HIS HONOUR:  Yes;  I can’t put it in such an absolute way, but the practical consequences are probably not significant.  The outcome of the third trial is probably not that significant in terms of the practical consequences for your client.”

If the judge was still of the same mind when he sentenced the appellant, he was proceeding on an incorrect basis, for the overall criminality of the appellant’s conduct must have been affected by his conviction on all of the counts in the third presentment.

  1. For the foregoing reasons in my view counsel for the respondent correctly conceded that the sentencing discretion has been re-opened.

  1. The offences committed by the appellant were grave.  He preyed upon children, one as young as five years of age, whose parents were his friends and who trusted him with them.  The law must protect young persons from sexual abuse by adults and punish those who violate them. It is exploitation in its most gross form.  The child is both physically and psychologically subordinated to the desires of the adult.  The victim impact statements disclose that the appellant’s predatory behaviour seriously affected each of the victim’s childhood and ability to form relationships in adulthood.

  1. On the other hand, there are circumstances personal to the appellant which should moderate the sentence which otherwise might be imposed.  Not the least of these is the appellant’s age, which renders special deterrence of less relevance and adds weight to any sentence in that the period of imprisonment will represent a larger proportion of the appellant’s remaining life expectancy than the same period imposed upon a younger man.  The appellant pleaded guilty to the counts on the third presentment, and is entitled to a discount for saving the time and expense of a trial and the hardship that a trial would have inflicted upon the complainant.  The plea, however, was made at a very late stage, and is not to be treated as evidence of remorse, for it would appear that the appellant continues to deny any wrongdoing.  The appellant has difficulty in relating to strangers.  According to a report by a forensic psychologist, he was “functioning at a very low intellectual and a very low inter-personal level”.  Imprisonment is more likely to weigh heavily upon such a man.

  1. I would propose that in respect of the counts in the first presentment charging offences against the younger girl the appellant be sentenced to a term of one year's imprisonment on count 1, gross indecency, to a term of one year's imprisonment on count 2, indecent assault, to a term of one year's imprisonment on count 3, indecent assault, to a term of one year's imprisonment on count 4, gross indecency, to a term of two years' imprisonment on count 5A, indecent assault, to a term of one year's imprisonment on count 6, gross indecency, to a term of one year's imprisonment on count 7, gross indecency, to a term of one year's imprisonment on count 8, indecent assault, and to a term of two years and six months’ imprisonment on count 9A, indecent assault.  I would cumulate one year of the sentence on count 5A upon the sentence on count 9A, making a total effective sentence of three-and-a-half years' imprisonment.

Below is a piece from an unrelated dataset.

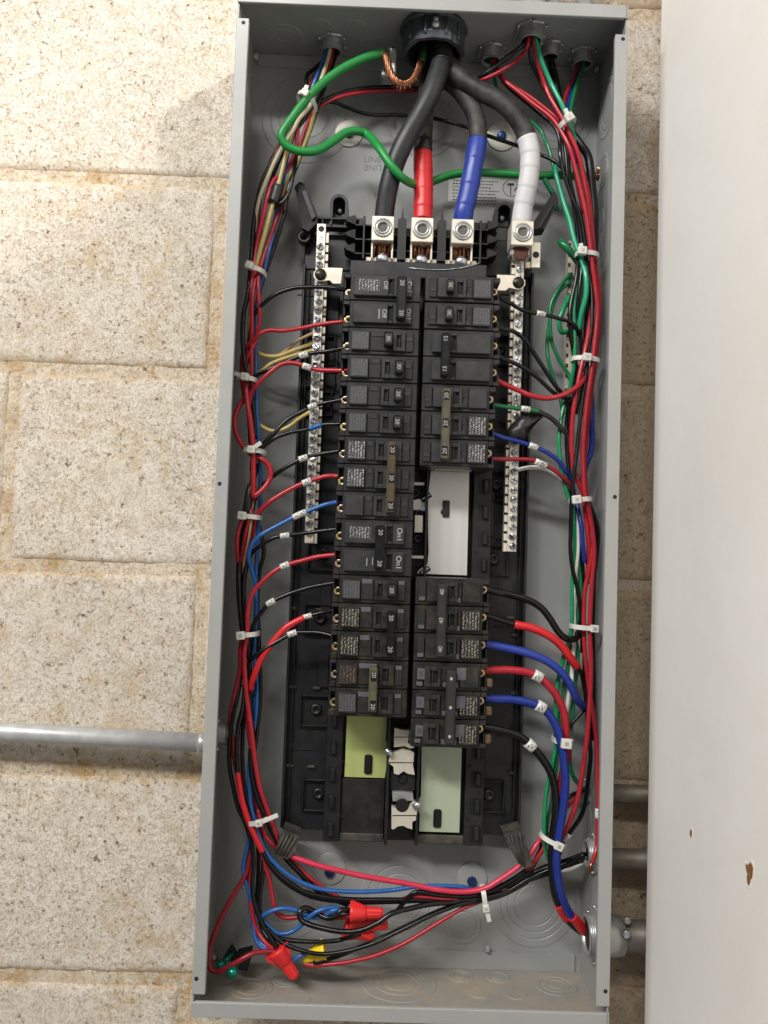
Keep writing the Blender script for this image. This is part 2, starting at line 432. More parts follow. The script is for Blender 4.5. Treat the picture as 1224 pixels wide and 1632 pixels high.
# ================================================================== ENCLOSURE
W2, H2, D = 7.125, 18.14, 3.875; TH = 0.06
enc = thing('panel_enclosure', (0, D, -H2), 'tall open grey steel electrical panel enclosure on the block wall', 'enclosure')
obj('back_plate', G().box(-W2 + TH, W2 - TH, D - TH, D, -H2 + TH, H2 - TH, 0), 'paint', enc)
for sx in (-1, 1):
    obj('side_wall', G().box(sx * (W2 - TH), sx * W2, 0.05, D, -H2, H2, 0.01), 'paint', enc)
    fz1 = hit(*((388, 29) if sx < 0 else (993, 55)), 1, 0).z; fz0 = hit(*((318, 1585) if sx < 0 else (958, 1604)), 1, 0).z
    fl = obj('side_flange', G().box(sx * (W2 - 0.44), sx * (W2 + 0.015), -0.02, 0.04, fz0, fz1, 0.02), 'paint_edge', enc)
    obj('flange_return', G().box(sx * (W2 - 0.44), sx * (W2 - 0.39), 0.04, 0.2, fz0 + 0.05, fz1 - 0.05, 0.01), 'paint', fl)
    for q in (((388, 36), (350, 771), (313, 1560)) if sx < 0 else ((993, 62), (980, 792), (965, 1580))):
        p = hit(*q, 1, -0.02)
        obj('screw_hole', G().lathe((p.x, -0.022, p.z), (0, -1, 0), [(0.075, 0), (0.07, 0.004)], 14), 'hole', fl)
for sz in (-1, 1):
    nm = 'top_wall' if sz > 0 else 'bottom_wall'
    obj(nm, G().box(-W2, W2, 0.05, D, sz * (H2 - TH), sz * H2, 0.0), 'paint' if sz > 0 else 'paint_floor', enc)
    obj('front_lip', G().box(-W2 - 0.01, W2 - 0.06, -0.03, 0.05, sz * (H2 - 0.49), sz * (H2 + 0.01), 0.02), 'paint_edge', enc)
    obj('lip_end', G().box(W2 - 0.05, W2 + 0.02, -0.01, 0.05, sz * (H2 - 0.5), sz * H2, 0.01), 'paint', enc)
    obj('inner_lip', G().box(-W2 + 0.1, W2 - 0.1, 0.05, 0.12, sz * (H2 - 0.49), sz * (H2 - 0.42), 0.01), 'paint', enc)
# folded bands at the top and the bottom of the back
zb = at(780, 1517, 3.75).z
obj('folded_band', G().prism([(-6.9, -18.07), (6.85, -18.07), (6.85, zb), (-0.2, zb), (-0.55, zb - 0.22), (-6.9, zb - 0.22)], 3.72, 3.82), 'paint', enc)
zt = at(480, 108, 3.75).z
obj('folded_band', G().box(-6.9, 6.9, 3.74, 3.82, zt, 18.07, 0.02), 'paint', enc)
for (cx, cy) in ((408, 90), (951, 110), (777, 1512), (340, 1525)):
    p = at(cx, cy, 3.6); obj('weld_tab', G().box(p.x - 0.09, p.x + 0.09, 3.5, 3.74, p.z - 0.11, p.z + 0.11, 0.04), 'tin' if cy < 200 or cx < 400 else 'paint_edge', enc)
def knockout(p, n, radii, m='paint', hgt=0.024):
    prof = [(0.001, hgt)]
    for r in radii[:-1]:
        prof += [(r - 0.035, hgt), (r - 0.012, 0.004), (r + 0.012, 0.004), (r + 0.035, hgt)]
    R = radii[-1]
    prof += [(R - 0.02, hgt), (R, 0.004), (R + 0.02, 0.004), (R + 0.04, -0.002)]
    obj('knockout', G().lathe(p, n, prof, 48, False, (True, False)), m, enc)
YB = D - TH
for (x, y, rr) in ((490, 190, (0.8, 1.15, 1.5, 1.85)), (585, 158, (0.45, 0.6)), (676, 196, (0.9, 1.2, 1.45)), (762, 150, (0.4, 0.55)),
                   (893, 190, (0.7, 1.0, 1.3)), (452, 1418, (0.9, 1.25, 1.6, 1.9)), (637, 1432, (0.95, 1.25, 1.55)),
                   (738, 1475, (0.52, 0.7)), (852, 1442, (0.78, 1.05, 1.3, 1.62)), (560, 1478, (0.5, 0.7))):
    p = at(x, y, YB); knockout(p, (0, -1, 0), rr)
for (x, y, rr) in ((520, 1548, (0.42, 0.62)), (636, 1566, (0.62, 0.95, 1.42)), (733, 1552, (0.22, 0.36, 0.5)), (792, 1553, (0.3, 0.46)),
                   (764, 1582, (0.42,)), (822, 1584, (0.42,)), (886, 1570, (0.3, 0.55, 0.8)), (458, 1560, (0.45, 0.62)), (535, 1596, (0.42,)),
                   (472, 1592, (0.5,)), (400, 1574, (0.3, 0.55, 0.8))):
    p = hit(x, y, 2, -H2 + TH); p.y = min(3.2, max(0.9, p.y)); knockout(p, (0, 0, 1), rr, 'paint_floor')
for (x, y, rr) in ((452, 58, (0.25, 0.5, 0.78)), (511, 42, (0.44,)), (566, 43, (0.44,)), (592, 68, (0.3, 0.5)), (905, 58, (0.42,))):
    p = hit(x, y, 2, H2 - TH); p.y = min(3.0, max(0.9, p.y)); knockout(p, (0, 0, -1), rr)
for (x, y, rr) in ((968, 165, (0.75, 1.0, 1.3)), (962, 272, (0.5, 0.66)), (958, 352, (0.45,)), (957, 410, (0.45,)), (955, 465, (0.45,)), (936, 1300, (0.45,))):
    p = hit(x, y, 0, W2 - TH); p.y = min(2.9, max(1.5, p.y)); knockout(p, (-1, 0, 0), rr)
for z in (14.2, 12.6, 10.9, 9.2, 7.4, 5.6, -4, -12): knockout((-W2 + TH, 1.9, z), (1, 0, 0), (0.34, 0.5))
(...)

  1. In respect of the counts in the second presentment charging offences against the boy, I would sentence the appellant to a term of one year's imprisonment on count 1, gross indecency, to a term of one year's imprisonment on count 2, indecent assault, to a term of two-and-a-half years' imprisonment on count 3, indecent assault, to a term of one year's imprisonment on count 4, gross indecency, to a term of one year's imprisonment on count 5, indecent assault, to a term of three years' imprisonment on count 6, taking part in an act of sexual penetration with a child under the age of ten years, to a term of one year's imprisonment on count 7, gross indecency, to a term of three years' imprisonment on count 8, taking part in an act of sexual penetration with a child under the age of ten years, and to a term of one year's imprisonment on count 9, indecent assault.  I would cumulate one year of the sentence on count 6 upon the sentence on count 8, making a total effective sentence of four years’ imprisonment.

  1. In respect of the counts in the third presentment involving offences against the younger girl, I would sentence the appellant to a term of one year's imprisonment on count 1, gross indecency, to a term of one year's imprisonment on count 2, indecent assault, to a term of three years' imprisonment on count 3, indecent

assault, to a term of one year's imprisonment on count 4, indecent assault, to a term of one year's imprisonment on count 6, gross indecency, to a term of 30 months' imprisonment on count 7, indecent assault, to a term of one year's imprisonment on count 8, indecent assault, to a term of one year's imprisonment on count 9, gross indecency, to a term of one year's imprisonment on count 10, indecent assault, and to a term of one year's imprisonment on count 11, gross indecency.  I would cumulate one year of the sentence on count 7 upon the sentence on count 3, making a total effective sentence of four years' imprisonment.

  1. I would order that 18 months of the total effective sentence imposed in respect of the counts in the first presentment and 18 months of the total effective sentence imposed in respect of the counts in the third presentment be served cumulatively upon each other and upon the total effective sentence of four years’ imprisonment imposed in respect of the counts in the second presentment.  The total effective term is one of seven years' imprisonment.  I would fix a minimum term of four-and-a-half years before the appellant is to be eligible for parole.

  1. After the conviction on count 2 of the first presentment the appellant was to be sentenced as a serious sexual offender within the meaning of s.6B of the Sentencing Act 1991 on all the remaining counts. The fact that the appellant has been sentenced as a serious sexual offender is to be entered in the records of the Court. Pursuant to s.6E of the Act I would direct that the individual sentences be served concurrently save to the extent to which I have ordered cumulation.

O’BRYAN, A.J.A.:

  1. I have read in draft the judgment of Buchanan, J.A.  I agree in the reasons of Buchanan, J.A. that the sentences proposed should be substituted for the sentences imposed by the trial judge.  I would allow the appeal.